_Recorded information_
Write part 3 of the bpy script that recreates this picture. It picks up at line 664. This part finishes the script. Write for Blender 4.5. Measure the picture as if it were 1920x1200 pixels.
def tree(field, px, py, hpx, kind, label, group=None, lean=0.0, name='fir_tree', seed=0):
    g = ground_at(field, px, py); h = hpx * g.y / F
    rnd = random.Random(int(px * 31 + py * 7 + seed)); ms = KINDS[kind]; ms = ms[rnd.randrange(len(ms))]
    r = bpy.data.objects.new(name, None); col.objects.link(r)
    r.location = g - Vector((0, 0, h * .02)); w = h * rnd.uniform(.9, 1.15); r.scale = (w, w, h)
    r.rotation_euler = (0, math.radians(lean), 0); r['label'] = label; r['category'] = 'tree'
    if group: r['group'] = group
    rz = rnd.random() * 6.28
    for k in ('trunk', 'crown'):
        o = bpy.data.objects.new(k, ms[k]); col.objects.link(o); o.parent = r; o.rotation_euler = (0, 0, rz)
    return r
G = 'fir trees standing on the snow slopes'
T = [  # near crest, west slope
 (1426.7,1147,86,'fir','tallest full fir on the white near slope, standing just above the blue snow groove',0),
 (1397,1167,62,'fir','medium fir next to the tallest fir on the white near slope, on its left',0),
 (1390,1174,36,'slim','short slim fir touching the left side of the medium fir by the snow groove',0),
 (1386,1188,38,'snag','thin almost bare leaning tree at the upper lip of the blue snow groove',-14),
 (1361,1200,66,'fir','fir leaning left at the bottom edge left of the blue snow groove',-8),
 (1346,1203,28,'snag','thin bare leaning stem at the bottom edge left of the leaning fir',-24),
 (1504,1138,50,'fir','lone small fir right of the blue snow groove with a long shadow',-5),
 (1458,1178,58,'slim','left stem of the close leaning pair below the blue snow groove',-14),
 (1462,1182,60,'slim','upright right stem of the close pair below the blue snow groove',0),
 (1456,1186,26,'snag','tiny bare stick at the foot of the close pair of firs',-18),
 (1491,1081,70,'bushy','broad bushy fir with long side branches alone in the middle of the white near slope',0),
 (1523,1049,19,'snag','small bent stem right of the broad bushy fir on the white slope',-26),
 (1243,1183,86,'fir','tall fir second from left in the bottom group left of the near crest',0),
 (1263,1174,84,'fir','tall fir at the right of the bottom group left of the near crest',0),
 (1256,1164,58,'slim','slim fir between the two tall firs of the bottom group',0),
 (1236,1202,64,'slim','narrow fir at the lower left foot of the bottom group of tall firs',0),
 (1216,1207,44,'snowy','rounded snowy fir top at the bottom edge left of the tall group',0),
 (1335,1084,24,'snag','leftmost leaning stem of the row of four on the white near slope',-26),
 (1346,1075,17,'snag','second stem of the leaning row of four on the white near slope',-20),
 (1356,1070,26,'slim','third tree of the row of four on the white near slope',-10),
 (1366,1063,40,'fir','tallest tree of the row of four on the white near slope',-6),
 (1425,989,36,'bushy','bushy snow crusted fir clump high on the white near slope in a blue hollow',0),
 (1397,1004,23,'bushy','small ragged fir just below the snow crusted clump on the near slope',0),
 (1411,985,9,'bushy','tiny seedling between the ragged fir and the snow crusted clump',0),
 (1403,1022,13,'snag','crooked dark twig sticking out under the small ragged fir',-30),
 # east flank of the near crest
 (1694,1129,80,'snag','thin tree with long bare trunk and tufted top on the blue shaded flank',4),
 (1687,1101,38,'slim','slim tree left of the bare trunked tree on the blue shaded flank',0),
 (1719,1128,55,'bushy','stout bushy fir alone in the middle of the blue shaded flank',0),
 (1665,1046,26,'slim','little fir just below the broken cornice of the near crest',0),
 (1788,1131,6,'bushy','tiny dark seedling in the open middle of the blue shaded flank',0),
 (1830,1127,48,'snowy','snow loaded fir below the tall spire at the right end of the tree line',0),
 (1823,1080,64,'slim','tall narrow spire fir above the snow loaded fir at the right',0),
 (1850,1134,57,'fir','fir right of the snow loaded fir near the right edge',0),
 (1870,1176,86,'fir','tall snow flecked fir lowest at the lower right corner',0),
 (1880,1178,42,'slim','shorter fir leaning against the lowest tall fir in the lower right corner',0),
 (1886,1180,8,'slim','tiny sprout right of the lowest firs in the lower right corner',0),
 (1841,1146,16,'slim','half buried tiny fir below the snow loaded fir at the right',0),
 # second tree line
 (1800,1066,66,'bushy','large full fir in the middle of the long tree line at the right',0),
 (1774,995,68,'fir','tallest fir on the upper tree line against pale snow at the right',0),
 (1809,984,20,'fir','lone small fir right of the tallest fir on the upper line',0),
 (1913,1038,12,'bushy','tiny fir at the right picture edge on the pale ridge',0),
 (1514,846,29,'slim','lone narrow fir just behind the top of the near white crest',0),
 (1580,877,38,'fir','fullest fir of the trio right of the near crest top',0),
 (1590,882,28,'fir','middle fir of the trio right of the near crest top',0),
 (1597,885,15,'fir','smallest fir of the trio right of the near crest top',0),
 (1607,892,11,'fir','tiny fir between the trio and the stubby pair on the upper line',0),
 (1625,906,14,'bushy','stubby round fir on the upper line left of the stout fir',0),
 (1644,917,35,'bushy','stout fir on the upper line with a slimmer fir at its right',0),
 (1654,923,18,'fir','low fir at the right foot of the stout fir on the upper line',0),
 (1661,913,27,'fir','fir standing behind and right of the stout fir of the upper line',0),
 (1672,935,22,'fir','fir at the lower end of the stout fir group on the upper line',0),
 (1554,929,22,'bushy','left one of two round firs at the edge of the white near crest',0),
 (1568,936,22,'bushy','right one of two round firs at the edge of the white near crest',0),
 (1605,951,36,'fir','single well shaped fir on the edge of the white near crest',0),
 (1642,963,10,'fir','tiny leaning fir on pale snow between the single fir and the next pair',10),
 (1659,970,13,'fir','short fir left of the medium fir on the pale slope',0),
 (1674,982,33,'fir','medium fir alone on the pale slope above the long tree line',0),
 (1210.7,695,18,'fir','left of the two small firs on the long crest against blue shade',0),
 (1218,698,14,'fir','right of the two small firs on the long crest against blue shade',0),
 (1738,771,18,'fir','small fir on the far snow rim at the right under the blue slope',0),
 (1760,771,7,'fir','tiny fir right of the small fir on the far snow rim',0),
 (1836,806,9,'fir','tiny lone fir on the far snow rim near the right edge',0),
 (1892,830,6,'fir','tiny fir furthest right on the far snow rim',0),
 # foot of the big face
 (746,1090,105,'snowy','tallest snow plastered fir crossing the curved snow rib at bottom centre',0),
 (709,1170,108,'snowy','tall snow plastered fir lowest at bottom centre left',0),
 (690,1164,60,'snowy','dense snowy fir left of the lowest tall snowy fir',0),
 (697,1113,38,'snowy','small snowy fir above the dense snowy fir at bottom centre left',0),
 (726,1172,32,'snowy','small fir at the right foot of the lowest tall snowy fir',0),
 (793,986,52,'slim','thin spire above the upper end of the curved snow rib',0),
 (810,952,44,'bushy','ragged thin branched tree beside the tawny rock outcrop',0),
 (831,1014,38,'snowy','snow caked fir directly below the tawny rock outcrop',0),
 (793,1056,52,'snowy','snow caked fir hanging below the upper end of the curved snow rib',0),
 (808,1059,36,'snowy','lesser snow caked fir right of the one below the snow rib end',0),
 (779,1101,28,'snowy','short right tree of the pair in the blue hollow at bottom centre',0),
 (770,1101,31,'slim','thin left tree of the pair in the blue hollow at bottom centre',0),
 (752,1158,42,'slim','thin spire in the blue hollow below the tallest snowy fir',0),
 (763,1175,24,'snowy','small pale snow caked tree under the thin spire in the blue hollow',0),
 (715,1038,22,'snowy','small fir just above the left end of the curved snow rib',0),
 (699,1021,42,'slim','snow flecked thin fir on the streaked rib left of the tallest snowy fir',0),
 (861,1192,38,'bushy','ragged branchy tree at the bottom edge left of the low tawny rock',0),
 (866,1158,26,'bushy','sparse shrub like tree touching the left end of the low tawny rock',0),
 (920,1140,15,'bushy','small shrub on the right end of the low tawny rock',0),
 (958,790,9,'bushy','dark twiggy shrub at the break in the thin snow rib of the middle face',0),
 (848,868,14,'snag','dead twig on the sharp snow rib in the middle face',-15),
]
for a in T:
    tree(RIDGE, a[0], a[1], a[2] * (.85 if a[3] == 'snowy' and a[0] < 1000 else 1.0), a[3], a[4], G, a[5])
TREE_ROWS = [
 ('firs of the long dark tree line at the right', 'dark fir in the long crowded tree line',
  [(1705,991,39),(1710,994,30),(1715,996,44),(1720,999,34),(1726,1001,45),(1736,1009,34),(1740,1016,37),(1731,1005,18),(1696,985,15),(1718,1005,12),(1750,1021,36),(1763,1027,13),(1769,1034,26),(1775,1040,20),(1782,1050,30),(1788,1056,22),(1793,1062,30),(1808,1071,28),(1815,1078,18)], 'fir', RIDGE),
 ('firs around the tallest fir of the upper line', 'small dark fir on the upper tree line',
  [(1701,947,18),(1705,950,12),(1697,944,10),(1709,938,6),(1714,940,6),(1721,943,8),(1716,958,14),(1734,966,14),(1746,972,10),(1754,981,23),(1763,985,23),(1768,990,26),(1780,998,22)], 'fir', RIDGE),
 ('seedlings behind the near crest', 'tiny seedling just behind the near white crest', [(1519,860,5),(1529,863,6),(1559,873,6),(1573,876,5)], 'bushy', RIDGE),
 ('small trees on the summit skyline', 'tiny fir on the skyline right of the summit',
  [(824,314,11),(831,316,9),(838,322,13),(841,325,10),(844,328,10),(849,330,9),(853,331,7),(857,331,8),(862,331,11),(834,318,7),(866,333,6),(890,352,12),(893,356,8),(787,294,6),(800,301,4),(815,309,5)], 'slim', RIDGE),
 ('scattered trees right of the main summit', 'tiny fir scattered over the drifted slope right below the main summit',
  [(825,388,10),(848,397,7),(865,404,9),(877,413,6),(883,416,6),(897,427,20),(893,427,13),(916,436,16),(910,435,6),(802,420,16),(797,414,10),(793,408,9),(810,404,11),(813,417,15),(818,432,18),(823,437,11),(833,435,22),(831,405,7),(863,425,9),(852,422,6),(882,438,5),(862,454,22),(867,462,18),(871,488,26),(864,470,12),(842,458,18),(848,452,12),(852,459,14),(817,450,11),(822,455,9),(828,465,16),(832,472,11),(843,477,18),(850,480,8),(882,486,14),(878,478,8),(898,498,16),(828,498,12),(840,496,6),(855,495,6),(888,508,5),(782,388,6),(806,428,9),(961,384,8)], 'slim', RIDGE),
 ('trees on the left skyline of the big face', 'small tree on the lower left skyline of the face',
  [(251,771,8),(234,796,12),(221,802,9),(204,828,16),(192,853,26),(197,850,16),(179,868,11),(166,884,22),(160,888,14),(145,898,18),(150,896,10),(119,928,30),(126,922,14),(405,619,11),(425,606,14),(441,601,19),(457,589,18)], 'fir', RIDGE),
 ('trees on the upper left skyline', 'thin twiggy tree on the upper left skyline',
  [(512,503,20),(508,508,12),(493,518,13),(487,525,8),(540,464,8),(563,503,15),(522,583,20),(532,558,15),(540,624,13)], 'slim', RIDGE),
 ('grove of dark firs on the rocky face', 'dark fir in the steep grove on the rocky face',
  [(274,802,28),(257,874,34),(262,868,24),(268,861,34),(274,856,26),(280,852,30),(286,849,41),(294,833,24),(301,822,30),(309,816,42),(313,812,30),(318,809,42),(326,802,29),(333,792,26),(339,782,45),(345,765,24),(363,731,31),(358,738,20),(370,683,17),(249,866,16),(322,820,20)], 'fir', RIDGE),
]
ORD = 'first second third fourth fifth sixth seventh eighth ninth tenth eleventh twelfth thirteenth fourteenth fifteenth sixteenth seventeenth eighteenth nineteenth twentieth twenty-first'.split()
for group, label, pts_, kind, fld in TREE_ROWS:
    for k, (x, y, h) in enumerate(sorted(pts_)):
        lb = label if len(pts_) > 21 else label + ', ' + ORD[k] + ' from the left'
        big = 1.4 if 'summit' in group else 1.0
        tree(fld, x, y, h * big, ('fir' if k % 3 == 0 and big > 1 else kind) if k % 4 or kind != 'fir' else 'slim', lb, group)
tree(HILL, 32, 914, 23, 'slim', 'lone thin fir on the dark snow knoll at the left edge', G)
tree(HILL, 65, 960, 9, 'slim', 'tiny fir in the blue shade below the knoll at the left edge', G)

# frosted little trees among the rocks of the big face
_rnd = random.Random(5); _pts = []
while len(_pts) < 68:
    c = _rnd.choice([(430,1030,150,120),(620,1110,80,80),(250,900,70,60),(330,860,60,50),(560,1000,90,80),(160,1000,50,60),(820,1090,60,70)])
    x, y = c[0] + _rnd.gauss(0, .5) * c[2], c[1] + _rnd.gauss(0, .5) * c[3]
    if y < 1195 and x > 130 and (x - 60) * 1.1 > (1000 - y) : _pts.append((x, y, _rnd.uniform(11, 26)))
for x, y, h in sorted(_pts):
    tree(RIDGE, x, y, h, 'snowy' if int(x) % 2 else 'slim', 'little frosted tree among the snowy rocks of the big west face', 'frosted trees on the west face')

_Goal_
Pick out, from the lines above, every one that contains the string "picture".

_Exercise result_
Write part 3 of the bpy script that recreates this picture. It picks up at line 664. This part finishes the script. Write for Blender 4.5. Measure the picture as if it were 1920x1200 pixels.
 (1913,1038,12,'bushy','tiny fir at the right picture edge on the pale ridge',0),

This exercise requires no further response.